La télévision ne reflète pas la diversité de la société française et elle le fait même de moins en moins. C’est le bilan peu reluisant du baromètre annuel réalisé par le Conseil supérieur de l’audiovisuel (CSA). À la télévision, les populations très diplômées, urbaines, blanches, masculines et sans handicap sont toujours surreprésentées. « On n’est pas du tout en phase avec la réalité », déplore sur franceinfo Carole Bienaimé-Besse, en charge des questions de diversité au CSA.
franceinfo : Entre le monde tel qu’il est présenté dans l’audiovisuel et la réalité de la société, on a deux mondes qui n’ont rien à voir ?
Carole Bienaimé-Besse : Non, effectivement, on a beaucoup, beaucoup de CSP+ à l’antenne. On est à peu près 73% de CSP+ alors que dans la vraie vie, nous sommes seulement à 28%. Donc, on voit bien qu’on est pas du tout en phase avec la réalité, ce qui fait qu’on a une sous-représentation des personnes en situation de précarité et des personnes CSP moins.
Quand on entend diversité, on n’entend pas seulement la couleur de peau. On a l’impression que sur tous les critères il y a un problème.
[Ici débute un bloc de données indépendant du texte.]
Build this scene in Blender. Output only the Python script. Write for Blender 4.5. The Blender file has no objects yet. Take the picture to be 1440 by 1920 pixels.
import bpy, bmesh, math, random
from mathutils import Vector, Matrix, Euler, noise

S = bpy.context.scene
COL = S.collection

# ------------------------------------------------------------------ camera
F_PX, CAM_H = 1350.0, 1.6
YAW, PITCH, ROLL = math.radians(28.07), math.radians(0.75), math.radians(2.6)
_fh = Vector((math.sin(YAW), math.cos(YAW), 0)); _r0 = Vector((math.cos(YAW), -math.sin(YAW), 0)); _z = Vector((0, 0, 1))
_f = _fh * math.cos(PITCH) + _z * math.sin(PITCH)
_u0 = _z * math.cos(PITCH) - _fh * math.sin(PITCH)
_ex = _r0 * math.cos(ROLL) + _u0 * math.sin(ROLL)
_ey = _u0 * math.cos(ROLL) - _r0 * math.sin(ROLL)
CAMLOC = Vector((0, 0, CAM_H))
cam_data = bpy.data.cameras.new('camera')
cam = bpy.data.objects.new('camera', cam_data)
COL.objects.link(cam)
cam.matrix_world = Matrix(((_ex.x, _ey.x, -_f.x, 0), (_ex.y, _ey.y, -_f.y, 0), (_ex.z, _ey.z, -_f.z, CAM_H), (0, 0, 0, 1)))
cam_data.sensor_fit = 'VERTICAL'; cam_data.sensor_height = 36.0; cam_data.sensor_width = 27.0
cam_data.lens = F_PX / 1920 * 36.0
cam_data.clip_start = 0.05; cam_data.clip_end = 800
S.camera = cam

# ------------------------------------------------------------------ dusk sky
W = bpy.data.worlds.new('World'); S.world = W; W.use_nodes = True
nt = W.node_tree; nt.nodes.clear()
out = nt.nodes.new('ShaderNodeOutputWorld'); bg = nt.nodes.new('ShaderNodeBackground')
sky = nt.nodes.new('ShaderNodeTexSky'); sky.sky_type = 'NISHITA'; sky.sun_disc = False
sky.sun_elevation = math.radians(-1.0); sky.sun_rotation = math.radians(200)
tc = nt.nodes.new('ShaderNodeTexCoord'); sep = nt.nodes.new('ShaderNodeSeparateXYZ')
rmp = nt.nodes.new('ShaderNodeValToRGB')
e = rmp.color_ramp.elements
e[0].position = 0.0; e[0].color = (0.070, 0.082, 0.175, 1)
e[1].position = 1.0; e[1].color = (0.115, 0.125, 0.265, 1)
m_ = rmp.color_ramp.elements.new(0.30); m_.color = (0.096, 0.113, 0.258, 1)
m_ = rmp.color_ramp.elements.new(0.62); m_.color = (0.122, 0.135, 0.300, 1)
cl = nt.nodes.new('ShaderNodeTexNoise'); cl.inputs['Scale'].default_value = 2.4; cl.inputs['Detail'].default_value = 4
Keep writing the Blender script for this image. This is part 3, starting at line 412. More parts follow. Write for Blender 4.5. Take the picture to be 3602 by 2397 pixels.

Il y en a un qui est un peu plus performant, avec depuis 2014 la loi sur l’égalité réelle entre les femmes et les hommes. Ça nous a permis de demander aux chaînes et aux radios des données chiffrées sur ce qu’elles diffusaient. Ça nous a donné un pouvoir de sanction et on a pu voir une progression. Mais nous n’y sommes pas encore puisqu’on est seulement à 39% de femmes à l’antenne. Le mot-valise « diversité » on ne l’apprécie pas vraiment puisque nous préférons la diversité sociale.
Des ouvriers, on n’en voit jamais aujourd’hui à la télévision, par exemple.
On les voit très peu et c’est pour ça que le mouvement des « gilets jaunes », lorsqu’il est apparu, était très intéressant de ce point de vue là puisqu’effectivement c’était une population qui était vraiment sous représentée à l’écran.
Une fois qu’on a fait ce constat, qu’est-ce qu’on fait ?
On va continuer à faire ces études chaque année. On reviendra avec nos chiffres comme on le fait depuis dix ans. On fait un contrôle continu. Nous publions des études, des rapports, on accompagne les chaînes.
À quel moment on « tape » sur les chaînes ?
On le fait, on le fait, on va toutes les convoquer avec les producteurs, les auteurs, les directeurs de casting pour comprendre là où ça coince.
Il n’y a que ça qui marche, la contrainte ?
Il y a aussi une contrainte qui est faite par le téléspectateur ou l’auditeur puisqu’à un moment donné, il se détourne de la télévision s’il n’est pas représenté. On le voit bien avec les jeunes qui ne sont représentés finalement qu’à hauteur de 11%, alors que l’Insee les comptabilise à hauteur de plus de 24%. On voit bien qu’ils se sont détournés des médias classiques. Donc, il y a là aussi une prise de conscience des chaînes de se dire que finalement, si elles veulent garder leurs auditeurs, leurs téléspectateurs et en recruter de plus jeunes, il va vraiment falloir changer. Donc, il y a une sanction économique à l’arrivée.